Constraints on compensated isocurvature perturbations from BOSS DR12 galaxy data

TL;DR

This paper uses BOSS DR12 galaxy data to constrain compensated isocurvature perturbations, finding potential hints of their presence and setting bounds that are competitive with CMB constraints, highlighting galaxy surveys' power in probing early universe physics.

Contribution

It provides new constraints on CIP using galaxy data, explores the dependence on galaxy bias priors, and discusses the impact of systematics and primordial non-Gaussianity.

Findings

Detection significance of $Ab_\sigma eq 0$ is 1.8σ for correlated and 3.7σ for uncorrelated CIP.

Constraints on CIP amplitude $A$ are competitive with current CMB bounds.

Galaxy data can effectively constrain early universe isocurvature perturbations.

Abstract

We use the BOSS DR12 galaxy power spectrum to constrain compensated isocurvature perturbations (CIP), which are opposite-sign primordial baryon and dark matter perturbations that leave the total matter density unchanged. Long-wavelength CIP $\sigma(\vec{x})$ enter the galaxy density contrast as $\delta_g(\vec{x}) \supset b_\sigma\sigma(\vec{x})$, with $b_\sigma$ the linear CIP galaxy bias parameter.

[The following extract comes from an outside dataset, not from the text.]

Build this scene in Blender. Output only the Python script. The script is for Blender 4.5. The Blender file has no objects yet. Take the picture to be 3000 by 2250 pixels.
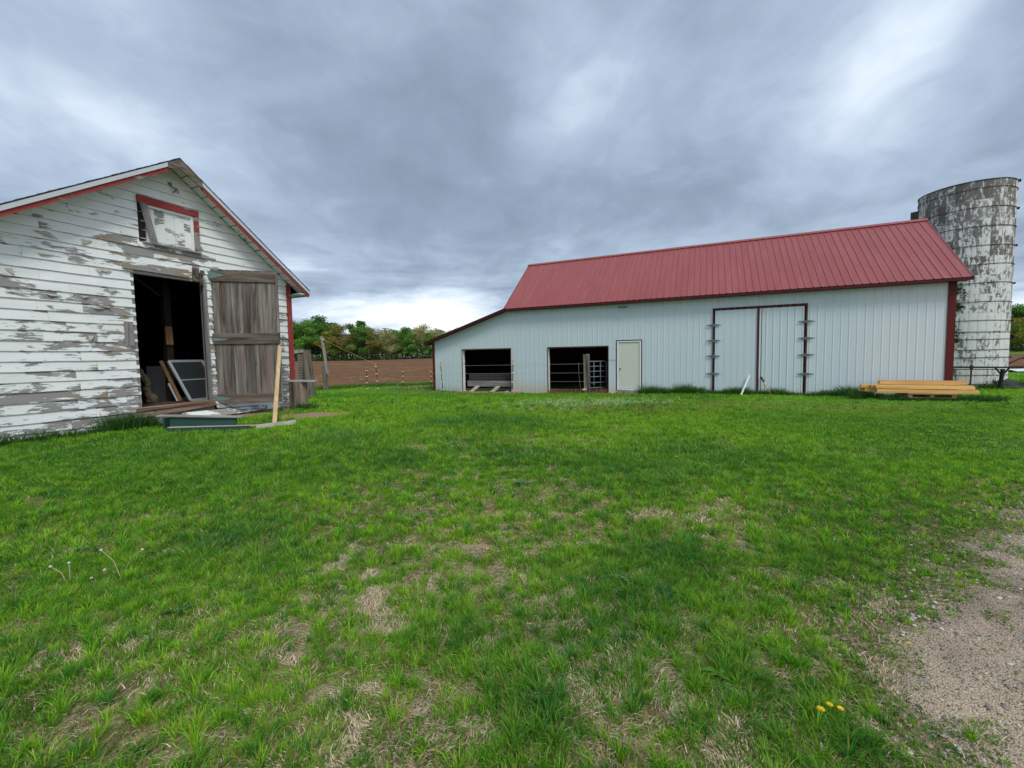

We parameterize the CIP spectra as $P_{\sigma\sigma} = A^2P_{\mathcal{R}\mathcal{R}}$ and $P_{\sigma\mathcal{R}} = \xi\sqrt{P_{\sigma\sigma}P_{\mathcal{R}\mathcal{R}}}$, where $A$ is the CIP amplitude and $\xi$ is the correlation with the curvature perturbations $\mathcal{R}$. We find a significance of detection of $Ab_\sigma \neq 0$ of $1.8\sigma$ for correlated ($\xi = 1$) and $3.7\sigma$ for uncorrelated ($\xi = 0$) CIP. Large-scale data systematics have a bigger impact for uncorrelated CIP, which may explain the large significance of detection. The constraints on $A$ depend on the assumed priors for the $b_\sigma$ parameter, which we estimate using separate universe simulations. Assuming $b_\sigma$ values representative of all halos we find $\sigma_A = 145$ for correlated CIP and $\sigma_{|A|} = 475$ for uncorrelated CIP. Our strongest uncorrelated CIP constraint is for $b_\sigma$ representative of the $33\%$ most concentrated halos, $\sigma_{|A|} = 197$, which is better than the current CMB bounds $|A| \lesssim 360$. We also discuss the impact of the local primordial non-Gaussianity parameter $f_{\rm NL}$ in CIP constraints. Our results demonstrate the power of galaxy data to place tight constraints on CIP, and motivate works to understand better the impact of data systematics, as well as to determine theory priors for $b_\sigma$.